Ma, duemila anni fa – circa – «quando venne la pienezza del tempo» (Gal 4,4), Dio, che è «amore» (Cf. 1 Gv 4, 16), «ha tanto amato il mondo da dare il suo Figlio unigenito» (Cf. Gv 3, 16), per «eliminare la morte per sempre, asciugare le lacrime su ogni volto e togliere l’ignominia dal suo popolo» (Cf. Is 25, 8). Dio, infatti, mediante la morte e risurrezione di Gesù, ha riaperto le porte del Paradiso e – come scrive San Paolo – «ci ha  confermato in Cristo e ci ha conferito l’unzione, ci ha impresso il sigillo e ci ha dato la caparra dello Spirito», perché tutti possiamo pronunciare il nostro «Amen» (Cf. 2 Cor 1, 20-22), cioè dire «» al compimento del nostro dovere, moltiplicando i talenti che la Provvidenza ci ha dato (Cf. Mt 25, 14-30) «per rinnovare la faccia della terra» (Sal 104, 30). Questo è l’itinerario che bisogna percorrere per occupare quel «posto» che Gesù ci ha preparato nella Casa del Padre, indicando anche in se stesso la strada per raggiungerlo: «Io sono la via, la verità e la vita.

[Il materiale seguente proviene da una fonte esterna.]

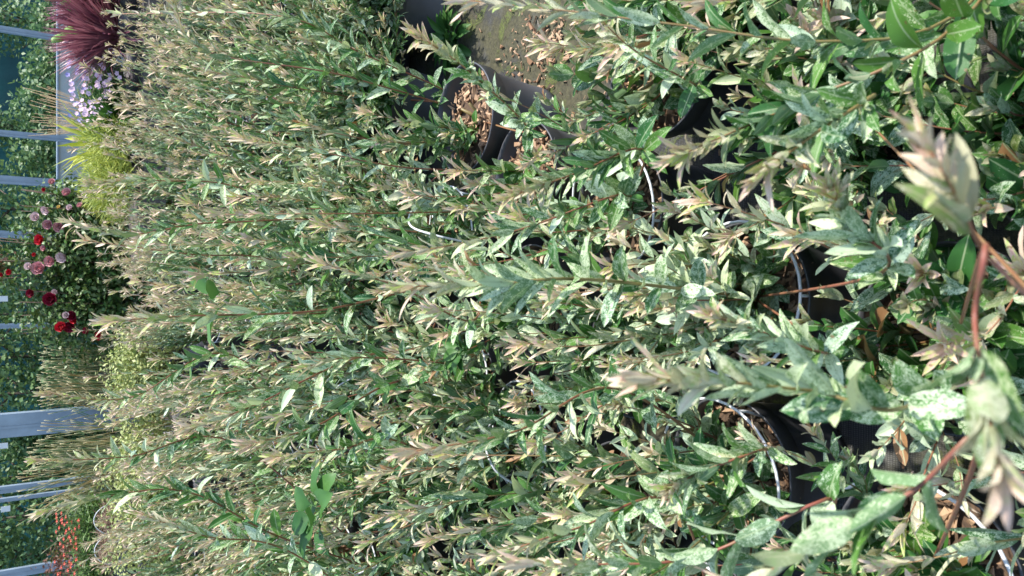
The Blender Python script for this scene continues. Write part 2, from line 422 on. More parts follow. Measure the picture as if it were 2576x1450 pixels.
GROUP = 'potted dappled willows standing in the bed'
def willow(x, y, label, res, kinds, nsh, tallness=1, tilt=(.05, .75), hoop=True, leanx=0, leany=0, low=5, maxL=9, arc=None, fwd=0):
    t = thing('potted_willow', label, 'shrub', (x, y, .003), GROUP)
    link('pot', POT, t); link('bark_mulch', rng.choice(MULCH), t).rotation_euler.z = rng.uniform(0, 6)
    link('woody_base', TRUNK, t).rotation_euler.z = rng.uniform(0, 6)
    if hoop:
        h = link('support_hoop', rng.choice(HOOPS), t); h.rotation_euler.z = rng.uniform(0, 6)
    a0 = rng.uniform(0, 6.3)
    for i in range(nsh + low + fwd):
        for tries in range(6):
            lowsh = i >= nsh
            kind = rng.choice(kinds) if not lowsh else ('lowgreen' if res and 'green' in kinds and rng.random() < .7 else 'low')
            var = rng.choice([q for q in SH[kind, res] if q[0] <= maxL] or SH[kind, res][:1])
            ph = a0 + i * 2.399 + rng.gauss(0, .2) if arc is None else rng.uniform(*arc)
            ti = rng.uniform(*tilt) ** .85 if not lowsh else rng.uniform(.35, 1.3)
            sc = tallness * rng.uniform(.78, 1.12) if not lowsh else rng.uniform(.85, 1.1)
            if i >= nsh + low:
                ph = rng.uniform(-2.5, -.6); ti = rng.uniform(.6, 1.75)
                if i % 2 and res: var = rng.choice(SH['normal', res][:8]); sc = rng.uniform(.55, .75)
            lsc = sc
            lean = Matrix.Rotation(leany, 4, 'X') @ Matrix.Rotation(leanx, 4, 'Y')
            M = Matrix.Translation((.035 * math.cos(ph), .035 * math.sin(ph), .215)) @ lean @ Matrix.Rotation(ph, 4, 'Z') @ Matrix.Rotation(ti, 4, 'Y') @ Matrix.Scale(lsc, 4)
            tp = [Vector((x, y, 0)) + M @ Vector((0, 0, var[0] * q)) for q in (.3, .45, .6, .72, .85, 1.0)]
            if not too_close(tp): break
        else: continue
        s = link('shoot', var[1], t, mat=M)
        if res: link('foliage', var[2], s)
    return t

def hero(pots, x, y, px, **k):
    """a long shoot grown from the pot at x,y through the measured points"""
    t = pots
    base = V3(x, y, .22); pp = [base] + [np.array(q) for q in px]
    loc = np.array(t.location)
    ms, ml = shoot([p - loc for p in pp], **k)
    s = ms.build('shoot', M_STEM, t); ml.build('foliage', M_LEAF, s)

ORD = ['first', 'second', 'third', 'fourth', 'fifth', 'sixth', 'seventh', 'eighth', 'ninth', 'tenth', 'eleventh', 'twelfth', 'thirteenth', 'fourteenth', 'fifteenth', 'sixteenth', 'seventeenth']
# ------------------------------------------------------------------ ground
me = MB()
me.add([(-60, -30, 0), (60, -30, 0), (60, 90, 0), (-60, 90, 0)], [(0, 1, 2, 3)], (0, 0, 0, 1))
g = me.build('ground', groundmat()); g['kind'] = 'structure'

# ------------------------------------------------------------------ the bed
A = willow(.535, 2.08, 'sparse willow whose grey pot stands bare beside the open ground', True, ['normal'], 4, 1, (.1, .6), low=3, maxL=.6, arc=(1.6, 3.6), hoop=False)
for ch in A.children:
    if ch.name.startswith(('pot', 'bark_mulch')): ch.scale = (1.14, 1.14, 1.16)
B = willow(.33, 1.80, 'small willow in the pot just left of the bare grey pot, its bark chips showing', True, ['normal', 'green'], 3, 1, (.2, .7), hoop=False, low=2, maxL=.5, arc=(2.0, 4.6))
Cc = willow(.20, 1.40, 'low willow with a double white hoop over its rim beside the mossy ground', True, ['white', 'normal'], 6, 1, (.2, .8), low=8, maxL=.6)
P1 = willow(.33, .80, 'mostly plain green willow nearest the camera with yellow lower leaves over bark chips', True, ['green', 'green', 'normal'], 9, 1, (.35, 1.1), hoop=False, low=34, maxL=.5)
P6 = willow(.50, 1.27, 'thin green willow standing alone by the open ground fabric', True, ['normal', 'green'], 6, 1, (.2, .8), hoop=False, low=12, maxL=.5)
P2 = willow(.66, 1.04, 'green leaved willow at the right edge, its long shoots arching over the fabric', True, ['green', 'green', 'normal'], 10, 1, (.3, 1.1), hoop=False, low=30, maxL=.5)
P3 = willow(.56, .50, 'green willow cut off by the lower right corner of the bed', True, ['green', 'green', 'normal'], 7, 1, (.3, 1.1), hoop=False, low=30, maxL=.5)
P4 = willow(.22, .43, 'green willow leaning in at the lower edge just under the camera', True, ['green', 'green', 'normal'], 6, 1, (.4, 1.1), hoop=False, low=30, maxL=.45)
N0 = willow(-.22, .30, 'white flecked willow leaning in at the lower edge, nearest the camera', True, ['white', 'normal', 'green'], 5, 1, (.4, 1.0), low=26, maxL=.45)
N1 = willow(-.08, .62, 'white flecked willow right under the camera between two darker neighbours', True, ['white', 'normal', 'green'], 7, 1, (.3, .95), hoop=False, low=20, maxL=.5)
N2 = willow(-.46, .66, 'willow at the near left corner with thick red stems and large leaves', True, ['normal', 'green'], 7, 1, (.2, .9), low=12, maxL=.55)
N3 = willow(-.02, 1.02, 'very white mottled willow in the middle of the near edge', True, ['white'], 10, 1, (.15, .9), low=16, maxL=.55)
N4 = willow(-.38, 1.06, 'willow with a black gap and ring hoop beside its dark pot, near left', True, ['white', 'normal'], 7, 1, (.1, .8), low=10, maxL=.6)
N5 = willow(-.72, 1.12, 'willow by the left edge with bark chips showing under red stems', True, ['normal', 'white'], 9, 1, (.1, .8), low=10, maxL=.7)
rows = []
k = 0
yy = 1.38
while yy < 6.1:
    half = (yy + .1) * .385 / .84 + .42
    if yy > 2.8: half = yy * .345 + .5
    xr = half if yy > 2.75 else (-.18 if yy < 1.6 else (-.04 if yy < 2.0 else .14))
    xs = []; x = xr - (.19 if k % 2 else 0) * (1 if yy > 2.75 else 0)
    while x > -half: xs.append(x + rng.gauss(0, .025)); x -= .375 if yy < 4 else .41
    rows.append((yy, xs)); yy += .36 if yy < 4 else .41; k += 1
for ri, (yy, xs) in enumerate(rows):
    near = yy < 2.9
    for j, x in enumerate(xs):
        kinds = ['normal', 'normal', 'white'] if yy < 2.2 or rng.random() < .4 else ['normal']
        lab = 'mottled willow in black pot, %s from the right in the %s full row back' % (ORD[j], ORD[ri])
        if yy > 5.9 and x > .15: continue
        if yy > 4.2: nsh, low = 15, 1
        elif near: nsh, low = 10, 11
        else: nsh, low = 14, 3
        if 2.6 < yy < 3.3 and x > .2: low = 30; nsh = 13
        fan = .25 * (x / max(.5, yy * .4)) if yy > 2 else 0
        mL = 9
        if yy > 4.4: mL = (.85 if rng.random() < .25 or yy > 5.3 else .70) if x > .2 else .9
        elif yy < 2.3: mL = .62
        willow(x, yy + rng.gauss(0, .03), lab, near, kinds, nsh, rng.uniform(.9, 1.08), ((.03, .36) if yy > 4 else (.05, .5)) if yy > 2.2 else (.08, .8), hoop=rng.random() < .42, leanx=fan + rng.gauss(0, .05), leany=rng.gauss(0, .07), low=low, maxL=mL, fwd=30 if 2.6 < yy < 3.3 and x > .1 else 0)

# long shoots that stand out
hk = dict(hi=True, side=0)
hero(N3, -.02, 1.02, [PR(1500, 705, 1.05), PR(1250, 715, .98), PR(1010, 722, .95)], leafL=.066, gap=.03, r0=.0032, kind='white', stemred=.8, **hk)
hero(Cc, .20, 1.40, [PR(1620, 380, 1.35), PR(1440, 440, 1.2), PR(1275, 497, 1.08)], leafL=.062, gap=.028, r0=.0028, kind='normal', stemred=.2, start=.3, **hk)
hero(A, .535, 2.08, [PR(1330, 330, 1.9), PR(1180, 180, 1.55), PR(1045, 85, 1.4)], leafL=.07, gap=.036, r0=.003, kind='normal', stemred=.3, start=.3, **hk)
hero(Cc, .20, 1.40, [PR(1560, 490, 1.5), PR(1300, 580, 1.35), PR(1010, 642, 1.25)], leafL=.064, gap=.032, r0=.0028, kind='white', stemred=.1, start=.2, **hk)
hero(P3, .56, .50, [PR(2400, 40, 1.1), PR(2080, 105, 1.0), PR(1700, 62, 1.0), PR(1400, 25, 1.02), PR(1160, 0, 1.05)], leafL=.062, gap=.034, r0=.0025, kind='normal', stemred=.8, start=.12, **hk)
hero(P6, .50, 1.27, [PR(1750, 215, 1.5), PR(1600, 130, 1.3), PR(1500, 40, 1.2)], leafL=.06, gap=.04, r0=.0026, kind='normal', stemred=.3, start=.2, **hk)
hero(P3, .56, .50, [PR(2400, 70, 1.0), PR(2030, 250, .95), PR(1850, 330, .9), PR(1690, 400, .85)], leafL=.058, gap=.030, r0=.0025, kind='green', stemred=.6, start=.12, **hk)
hero(P1, .33, .80, [PR(2200, 240, .95), PR(2060, 330, .8), PR(1900, 450, .72)], leafL=.056, gap=.034, r0=.003, kind='green', stemred=.8, start=.4, **hk)
hero(N1, -.08, .62, [PR(2300, 1015, .75), PR(2050, 985, .66), PR(1800, 960, .60), PR(1600, 955, .57)], leafL=.054, gap=.042, r0=.0024, kind='white', stemred=.9, start=.18, tip=9, tipstart=.6, wr=1.3, **hk)
hero(N2, -.46, .66, [PR(2460, 1130, .62), PR(2290, 1240, .60), PR(2010, 1400, .62), PR(1800, 1500, .66)], leafL=.052, gap=.07, r0=.0026, kind='normal', stemred=.0, start=.45, wr=1.35, **hk)
hero(N5, -.72, 1.12, [PR(2100, 1270, 1.0), PR(1760, 1400, .95), PR(1500, 1420, .92), PR(1290, 1415, .9)], leafL=.056, gap=.055, r0=.0026, kind='normal', stemred=.0, start=.3, wr=1.35, **hk)
hero(P1, .33, .80, [PR(2560, 700, .60), PR(2480, 640, .48), PR(2410, 500, .44), PR(2310, 330, .43)], leafL=.046, gap=.085, r0=.0019, kind='normal', stemred=.3, start=.6, tipstart=.5, wr=1.3, tip=4, **hk)
hero(N1, -.08, .62, [PR(2470, 640, .50), PR(2452, 800, .44), PR(2480, 1000, .41), PR(2520, 1210, .38)], leafL=.050, gap=.10, r0=.0020, kind='normal', stemred=.1, start=.6, tip=5, tipstart=.6, wr=1.3, **hk)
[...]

Nessuno viene al Padre se non per mezzo di me» (Gv 14, 6).

Giacomo Venturi non ha fatto l’esperienza di una fede esplicita e diretta, ma ne sentiva il fascino. Quando, per ragioni istituzionali, partecipava a cerimonie religiose, la sua non era una presenza puramente formale e imbalsamata, ma – a suo modo – condivideva la preghiera dell’assemblea liturgica. Questa sua intima «apertura alla trascendenza» fa di lui un esempio di autentica laicità, che non mette in conflitto Dio e l’uomo, la fede e la ragione, il ruolo pubblico e la vita privata, ma si sforza di testimoniare una misura “alta” del fare politica.

Nell’ottica cristiana, la politica – specialmente oggi che è tanto denigrata – è considerata una vocazione altissima, una delle forme più preziose della carità, perché cerca il bene comune e non il tornaconto personale. Lo conferma anche Papa Francesco, nell’Esortazione Apostolica «Evangelii gaudium», dove affronta questo tema e scrive: «Chiedo a Dio che cresca il numero di politici capaci di entrare in un autentico dialogo che si orienti efficacemente a sanare le radici profonde e non l’apparenza dei mali del nostro mondo!». Poi aggiunge: «Sono convinto che a partire da un’apertura alla trascendenza potrebbe formarsi una nuova mentalità politica ed economica, che aiuterebbe a superare la dicotomia assoluta tra l’economia e il bene comune sociale» (Cf. n. 205).

L’alto profilo della politica di Giacomo ci dice che egli si muoveva su questa lunghezza d’onda e – senza voler interferire nel giudizio sul suo operato, che compete solo a Dio misericordioso – possiamo affermare di essere di fronte a un segno dei tempi. La sua immatura scomparsa, proprio il giorno di San Petronio, ci orienta a collocare la sua figura tra le icone della «bolognesità», che non si esaurisce nel folclore, ma assume proprio dalla «petronianità» le sue vere caratteristiche: la libertà, la passione civile, la solidarietà, l’intraprendenza, la voglia di vivere e di lavorare, la promozione umana e culturale a tutto campo, in un contesto di vera laicità.

Bologna e il territorio metropolitano hanno bisogno di un colpo d’ala. La figura e l’opera di uomini come Giacomo Venturi sono un forte stimolo all’avvento di tempi migliori, ma i casi isolati non bastano: è tutta la cultura bolognese che deve rivedere i suoi parametri. Il laicismo preconcetto purtroppo continua a primeggiare e a fare danni. Pertanto è necessario un recupero laico della fede in Cristo Salvatore, quella fede che animava i nostri padri, quando scelsero San Petronio come “Protector et Pater“: difensore della città e padre dei poveri.